→ WHAT THIS TASK INVOLVES
Print exactly the lines from the line with "NI, .03, .005), 'dash_low', d1)" to the last line of the data, please, both included.

** begin DATASET EXCERPTS **

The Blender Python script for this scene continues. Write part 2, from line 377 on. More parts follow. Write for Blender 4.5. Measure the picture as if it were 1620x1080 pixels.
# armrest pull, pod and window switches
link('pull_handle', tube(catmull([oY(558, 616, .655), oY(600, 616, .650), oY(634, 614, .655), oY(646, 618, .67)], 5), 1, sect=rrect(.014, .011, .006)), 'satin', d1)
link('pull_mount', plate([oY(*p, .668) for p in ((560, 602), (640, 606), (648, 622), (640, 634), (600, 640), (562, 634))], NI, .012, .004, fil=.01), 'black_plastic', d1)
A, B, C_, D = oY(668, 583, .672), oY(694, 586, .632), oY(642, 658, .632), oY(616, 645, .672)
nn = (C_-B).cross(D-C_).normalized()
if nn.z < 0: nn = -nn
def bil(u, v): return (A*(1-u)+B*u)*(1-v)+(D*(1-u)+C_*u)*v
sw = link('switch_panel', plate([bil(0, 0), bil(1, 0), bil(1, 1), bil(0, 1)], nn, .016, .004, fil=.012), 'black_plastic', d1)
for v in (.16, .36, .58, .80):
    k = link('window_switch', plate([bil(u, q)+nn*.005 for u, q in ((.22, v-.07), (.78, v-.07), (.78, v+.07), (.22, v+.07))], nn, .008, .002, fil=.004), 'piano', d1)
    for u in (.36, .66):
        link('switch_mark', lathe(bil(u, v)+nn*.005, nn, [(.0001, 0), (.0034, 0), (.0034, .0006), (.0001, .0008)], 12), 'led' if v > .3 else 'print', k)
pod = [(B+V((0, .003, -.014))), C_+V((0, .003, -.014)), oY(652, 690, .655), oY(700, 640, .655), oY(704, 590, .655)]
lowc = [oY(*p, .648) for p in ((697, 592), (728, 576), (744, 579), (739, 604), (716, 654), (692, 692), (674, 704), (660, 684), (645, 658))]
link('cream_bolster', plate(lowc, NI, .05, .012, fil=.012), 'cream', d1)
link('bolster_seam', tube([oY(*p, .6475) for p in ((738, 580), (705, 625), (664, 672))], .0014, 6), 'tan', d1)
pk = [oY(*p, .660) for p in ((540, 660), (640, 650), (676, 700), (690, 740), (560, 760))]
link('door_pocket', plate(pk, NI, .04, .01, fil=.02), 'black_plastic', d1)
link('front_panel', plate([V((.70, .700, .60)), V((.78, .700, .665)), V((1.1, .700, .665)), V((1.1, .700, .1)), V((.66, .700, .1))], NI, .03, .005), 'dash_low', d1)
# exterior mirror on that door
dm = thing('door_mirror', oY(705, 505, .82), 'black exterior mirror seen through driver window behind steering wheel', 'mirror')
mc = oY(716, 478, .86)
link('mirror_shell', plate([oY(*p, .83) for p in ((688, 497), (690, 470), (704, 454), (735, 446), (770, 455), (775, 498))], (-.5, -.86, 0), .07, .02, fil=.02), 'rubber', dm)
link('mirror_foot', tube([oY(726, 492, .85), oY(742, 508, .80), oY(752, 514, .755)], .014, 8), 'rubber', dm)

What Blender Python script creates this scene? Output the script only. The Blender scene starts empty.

** end DATASET EXCERPTS **

→ ANSWER TO THIS TASK
link('front_panel', plate([V((.70, .700, .60)), V((.78, .700, .665)), V((1.1, .700, .665)), V((1.1, .700, .1)), V((.66, .700, .1))], NI, .03, .005), 'dash_low', d1)
# exterior mirror on that door
dm = thing('door_mirror', oY(705, 505, .82), 'black exterior mirror seen through driver window behind steering wheel', 'mirror')
mc = oY(716, 478, .86)
link('mirror_shell', plate([oY(*p, .83) for p in ((688, 497), (690, 470), (704, 454), (735, 446), (770, 455), (775, 498))], (-.5, -.86, 0), .07, .02, fil=.02), 'rubber', dm)
link('mirror_foot', tube([oY(726, 492, .85), oY(742, 508, .80), oY(752, 514, .755)], .014, 8), 'rubber', dm)

What Blender Python script creates this scene? Output the script only. The Blender scene starts empty.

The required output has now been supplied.